Stored data.

────────────────────────────────────────

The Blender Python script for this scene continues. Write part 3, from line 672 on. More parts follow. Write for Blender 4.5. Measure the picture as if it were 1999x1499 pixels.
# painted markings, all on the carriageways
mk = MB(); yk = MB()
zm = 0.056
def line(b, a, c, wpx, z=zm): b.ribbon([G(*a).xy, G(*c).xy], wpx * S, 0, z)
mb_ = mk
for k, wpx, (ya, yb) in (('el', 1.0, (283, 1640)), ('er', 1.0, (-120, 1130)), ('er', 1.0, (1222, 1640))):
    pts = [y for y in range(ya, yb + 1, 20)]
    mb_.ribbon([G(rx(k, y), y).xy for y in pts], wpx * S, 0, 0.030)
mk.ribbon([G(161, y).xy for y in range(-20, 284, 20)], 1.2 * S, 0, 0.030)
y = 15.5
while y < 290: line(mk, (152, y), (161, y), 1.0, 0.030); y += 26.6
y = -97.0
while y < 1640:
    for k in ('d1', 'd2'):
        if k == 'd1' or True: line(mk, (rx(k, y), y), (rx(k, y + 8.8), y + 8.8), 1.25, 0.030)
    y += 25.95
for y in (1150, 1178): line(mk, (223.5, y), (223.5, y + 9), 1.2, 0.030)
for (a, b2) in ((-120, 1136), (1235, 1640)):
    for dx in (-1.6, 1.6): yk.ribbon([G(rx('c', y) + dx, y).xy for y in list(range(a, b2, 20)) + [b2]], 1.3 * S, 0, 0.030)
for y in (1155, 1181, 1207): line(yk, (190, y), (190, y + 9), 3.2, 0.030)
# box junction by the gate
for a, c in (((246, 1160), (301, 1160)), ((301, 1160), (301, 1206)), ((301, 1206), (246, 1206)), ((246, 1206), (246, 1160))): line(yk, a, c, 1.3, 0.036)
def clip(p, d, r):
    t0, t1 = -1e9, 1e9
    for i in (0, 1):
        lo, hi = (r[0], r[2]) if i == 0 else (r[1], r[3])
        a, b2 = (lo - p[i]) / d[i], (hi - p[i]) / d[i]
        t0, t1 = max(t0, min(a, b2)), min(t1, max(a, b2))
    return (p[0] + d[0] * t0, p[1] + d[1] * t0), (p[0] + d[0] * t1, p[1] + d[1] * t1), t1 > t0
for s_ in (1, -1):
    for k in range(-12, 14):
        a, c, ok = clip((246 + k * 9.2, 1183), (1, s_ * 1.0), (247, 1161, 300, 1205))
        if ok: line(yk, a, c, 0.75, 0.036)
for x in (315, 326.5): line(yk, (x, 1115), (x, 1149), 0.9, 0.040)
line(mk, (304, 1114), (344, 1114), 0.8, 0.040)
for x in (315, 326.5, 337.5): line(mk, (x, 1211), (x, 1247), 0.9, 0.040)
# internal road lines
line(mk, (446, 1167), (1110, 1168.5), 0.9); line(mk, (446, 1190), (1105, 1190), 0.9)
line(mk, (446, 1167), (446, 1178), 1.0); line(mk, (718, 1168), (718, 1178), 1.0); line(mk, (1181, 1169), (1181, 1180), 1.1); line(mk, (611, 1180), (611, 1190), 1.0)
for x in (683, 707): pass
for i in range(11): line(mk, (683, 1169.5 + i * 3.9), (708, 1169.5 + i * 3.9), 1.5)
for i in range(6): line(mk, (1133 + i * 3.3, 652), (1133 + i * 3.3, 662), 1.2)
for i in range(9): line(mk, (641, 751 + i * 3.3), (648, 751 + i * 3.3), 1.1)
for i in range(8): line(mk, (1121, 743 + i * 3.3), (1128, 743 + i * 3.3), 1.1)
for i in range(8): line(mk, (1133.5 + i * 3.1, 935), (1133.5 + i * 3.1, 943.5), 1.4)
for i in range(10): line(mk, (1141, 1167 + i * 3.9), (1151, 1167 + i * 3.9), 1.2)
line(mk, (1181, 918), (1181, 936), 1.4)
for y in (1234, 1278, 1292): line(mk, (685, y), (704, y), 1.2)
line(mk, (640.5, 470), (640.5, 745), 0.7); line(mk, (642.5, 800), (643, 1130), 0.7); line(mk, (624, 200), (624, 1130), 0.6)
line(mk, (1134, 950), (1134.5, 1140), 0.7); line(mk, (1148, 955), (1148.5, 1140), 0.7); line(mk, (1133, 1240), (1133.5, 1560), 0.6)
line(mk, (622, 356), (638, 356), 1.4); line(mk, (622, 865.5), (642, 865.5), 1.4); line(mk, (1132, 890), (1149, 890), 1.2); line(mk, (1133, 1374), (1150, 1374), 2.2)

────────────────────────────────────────

Directive. Write the material out exactly, with nothing left out.

Exercise answer.
The Blender Python script for this scene continues. Write part 3, from line 672 on. More parts follow. Write for Blender 4.5. Measure the picture as if it were 1999x1499 pixels.
# painted markings, all on the carriageways
mk = MB(); yk = MB()
zm = 0.056
def line(b, a, c, wpx, z=zm): b.ribbon([G(*a).xy, G(*c).xy], wpx * S, 0, z)
mb_ = mk
for k, wpx, (ya, yb) in (('el', 1.0, (283, 1640)), ('er', 1.0, (-120, 1130)), ('er', 1.0, (1222, 1640))):
    pts = [y for y in range(ya, yb + 1, 20)]
    mb_.ribbon([G(rx(k, y), y).xy for y in pts], wpx * S, 0, 0.030)
mk.ribbon([G(161, y).xy for y in range(-20, 284, 20)], 1.2 * S, 0, 0.030)
y = 15.5
while y < 290: line(mk, (152, y), (161, y), 1.0, 0.030); y += 26.6
y = -97.0
while y < 1640:
    for k in ('d1', 'd2'):
        if k == 'd1' or True: line(mk, (rx(k, y), y), (rx(k, y + 8.8), y + 8.8), 1.25, 0.030)
    y += 25.95
for y in (1150, 1178): line(mk, (223.5, y), (223.5, y + 9), 1.2, 0.030)
for (a, b2) in ((-120, 1136), (1235, 1640)):
    for dx in (-1.6, 1.6): yk.ribbon([G(rx('c', y) + dx, y).xy for y in list(range(a, b2, 20)) + [b2]], 1.3 * S, 0, 0.030)
for y in (1155, 1181, 1207): line(yk, (190, y), (190, y + 9), 3.2, 0.030)
# box junction by the gate
for a, c in (((246, 1160), (301, 1160)), ((301, 1160), (301, 1206)), ((301, 1206), (246, 1206)), ((246, 1206), (246, 1160))): line(yk, a, c, 1.3, 0.036)
def clip(p, d, r):
    t0, t1 = -1e9, 1e9
    for i in (0, 1):
        lo, hi = (r[0], r[2]) if i == 0 else (r[1], r[3])
        a, b2 = (lo - p[i]) / d[i], (hi - p[i]) / d[i]
        t0, t1 = max(t0, min(a, b2)), min(t1, max(a, b2))
    return (p[0] + d[0] * t0, p[1] + d[1] * t0), (p[0] + d[0] * t1, p[1] + d[1] * t1), t1 > t0
for s_ in (1, -1):
    for k in range(-12, 14):
        a, c, ok = clip((246 + k * 9.2, 1183), (1, s_ * 1.0), (247, 1161, 300, 1205))
        if ok: line(yk, a, c, 0.75, 0.036)
for x in (315, 326.5): line(yk, (x, 1115), (x, 1149), 0.9, 0.040)
line(mk, (304, 1114), (344, 1114), 0.8, 0.040)
for x in (315, 326.5, 337.5): line(mk, (x, 1211), (x, 1247), 0.9, 0.040)
# internal road lines
line(mk, (446, 1167), (1110, 1168.5), 0.9); line(mk, (446, 1190), (1105, 1190), 0.9)
line(mk, (446, 1167), (446, 1178), 1.0); line(mk, (718, 1168), (718, 1178), 1.0); line(mk, (1181, 1169), (1181, 1180), 1.1); line(mk, (611, 1180), (611, 1190), 1.0)
for x in (683, 707): pass
for i in range(11): line(mk, (683, 1169.5 + i * 3.9), (708, 1169.5 + i * 3.9), 1.5)
for i in range(6): line(mk, (1133 + i * 3.3, 652), (1133 + i * 3.3, 662), 1.2)
for i in range(9): line(mk, (641, 751 + i * 3.3), (648, 751 + i * 3.3), 1.1)
for i in range(8): line(mk, (1121, 743 + i * 3.3), (1128, 743 + i * 3.3), 1.1)
for i in range(8): line(mk, (1133.5 + i * 3.1, 935), (1133.5 + i * 3.1, 943.5), 1.4)
for i in range(10): line(mk, (1141, 1167 + i * 3.9), (1151, 1167 + i * 3.9), 1.2)
line(mk, (1181, 918), (1181, 936), 1.4)
for y in (1234, 1278, 1292): line(mk, (685, y), (704, y), 1.2)
line(mk, (640.5, 470), (640.5, 745), 0.7); line(mk, (642.5, 800), (643, 1130), 0.7); line(mk, (624, 200), (624, 1130), 0.6)
line(mk, (1134, 950), (1134.5, 1140), 0.7); line(mk, (1148, 955), (1148.5, 1140), 0.7); line(mk, (1133, 1240), (1133.5, 1560), 0.6)
line(mk, (622, 356), (638, 356), 1.4); line(mk, (622, 865.5), (642, 865.5), 1.4); line(mk, (1132, 890), (1149, 890), 1.2); line(mk, (1133, 1374), (1150, 1374), 2.2)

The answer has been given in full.